I am critical of the main model for assessing the economic value. As a conceptual model the interbrand’s approach to the economic use method works fine, but the problem is to quantify the model. The demand drivers, such as perceived quality, lifestyle promise, etc., all just examples in the text, but still hard to find anything more than subjective evaluation figures about. Is it realistic to talk about a financial forecast, generated from a strategic business plan, that ideally covers a period of five to ten years in dynamic and turbulent situations as we find in many markets today? What do we really know about 2006 or 2010) The final outcome depends heavily on weak information. Is a model based on such very loose forecasts and unreliable data of any more use than holistic judgement? The problem of finding reliable and relevant input to the model as well as the problem of predicting future earnings by a brand is completely neglected in the text.
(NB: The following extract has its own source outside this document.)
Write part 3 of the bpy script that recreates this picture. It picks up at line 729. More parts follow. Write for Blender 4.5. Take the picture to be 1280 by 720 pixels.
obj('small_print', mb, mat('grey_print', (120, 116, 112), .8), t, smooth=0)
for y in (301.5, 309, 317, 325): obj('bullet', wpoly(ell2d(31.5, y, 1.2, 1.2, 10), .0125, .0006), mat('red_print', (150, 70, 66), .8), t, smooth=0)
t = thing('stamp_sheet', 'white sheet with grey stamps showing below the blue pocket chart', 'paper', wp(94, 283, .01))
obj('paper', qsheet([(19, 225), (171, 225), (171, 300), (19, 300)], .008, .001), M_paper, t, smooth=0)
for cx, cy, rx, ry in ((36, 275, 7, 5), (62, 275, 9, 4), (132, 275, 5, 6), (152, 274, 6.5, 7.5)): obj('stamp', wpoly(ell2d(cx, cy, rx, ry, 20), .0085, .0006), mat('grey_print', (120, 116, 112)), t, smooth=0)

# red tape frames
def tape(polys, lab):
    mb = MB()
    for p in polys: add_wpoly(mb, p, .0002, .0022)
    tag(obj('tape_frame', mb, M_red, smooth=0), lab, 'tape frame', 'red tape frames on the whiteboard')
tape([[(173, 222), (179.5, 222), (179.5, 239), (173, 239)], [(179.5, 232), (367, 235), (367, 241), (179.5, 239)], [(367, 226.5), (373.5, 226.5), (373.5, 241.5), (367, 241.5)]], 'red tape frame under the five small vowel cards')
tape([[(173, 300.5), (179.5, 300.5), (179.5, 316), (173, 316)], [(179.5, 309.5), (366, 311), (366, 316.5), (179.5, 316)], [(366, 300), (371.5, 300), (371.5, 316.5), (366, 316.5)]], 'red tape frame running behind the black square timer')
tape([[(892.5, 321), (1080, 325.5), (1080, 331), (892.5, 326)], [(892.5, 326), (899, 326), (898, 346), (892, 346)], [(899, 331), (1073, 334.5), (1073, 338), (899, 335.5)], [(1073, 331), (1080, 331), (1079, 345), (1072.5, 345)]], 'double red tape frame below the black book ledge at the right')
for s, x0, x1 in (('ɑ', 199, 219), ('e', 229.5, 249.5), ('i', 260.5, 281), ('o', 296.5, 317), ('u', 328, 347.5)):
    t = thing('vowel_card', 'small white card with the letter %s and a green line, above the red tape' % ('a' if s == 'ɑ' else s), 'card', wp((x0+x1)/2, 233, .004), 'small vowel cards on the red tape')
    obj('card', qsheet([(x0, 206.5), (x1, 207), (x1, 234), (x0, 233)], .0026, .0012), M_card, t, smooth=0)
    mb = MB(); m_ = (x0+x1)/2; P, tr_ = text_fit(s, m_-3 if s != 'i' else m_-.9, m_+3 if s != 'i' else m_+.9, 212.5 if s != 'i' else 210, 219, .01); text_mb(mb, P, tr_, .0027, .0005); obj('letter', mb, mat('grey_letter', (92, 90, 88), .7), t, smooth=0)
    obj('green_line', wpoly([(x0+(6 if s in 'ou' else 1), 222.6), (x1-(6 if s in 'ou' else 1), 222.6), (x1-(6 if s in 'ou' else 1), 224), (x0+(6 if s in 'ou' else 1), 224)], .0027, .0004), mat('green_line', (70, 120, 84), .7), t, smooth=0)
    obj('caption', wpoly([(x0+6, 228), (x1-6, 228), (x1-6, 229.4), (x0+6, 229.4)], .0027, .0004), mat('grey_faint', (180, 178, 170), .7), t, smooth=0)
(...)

Instead, the reader is brought to the conclusion that by using this model, the co‐branding partners are able to assess the value creation of their brand in the mutual venture and to manage that value with respect to the co‐branded business as well as the brand’s main businesses.

In spite of these weaknesses, the book is useful both for practitioners and students, however, academics may find many parts too shallow, as important aspects of co‐branding are just briefly covered and references are not made to former contributors in the field. For an academic audience, the lack not only of references, but also of a positioning of the contribution of this book in relation to the literature in the field, is a major limitation, something many reading managers may thank the authors for not taking the time to include. The book focuses on a hot topic and is possible to read in a limited amount of time, perfect for a business trip with a few hours available for reading. Several co‐branding examples make the text easy to understand and the book also contains a few illustrations. If the purpose is to bring the reader an overview, the topic is well covered, however, the lack of discussion and depth limit the value.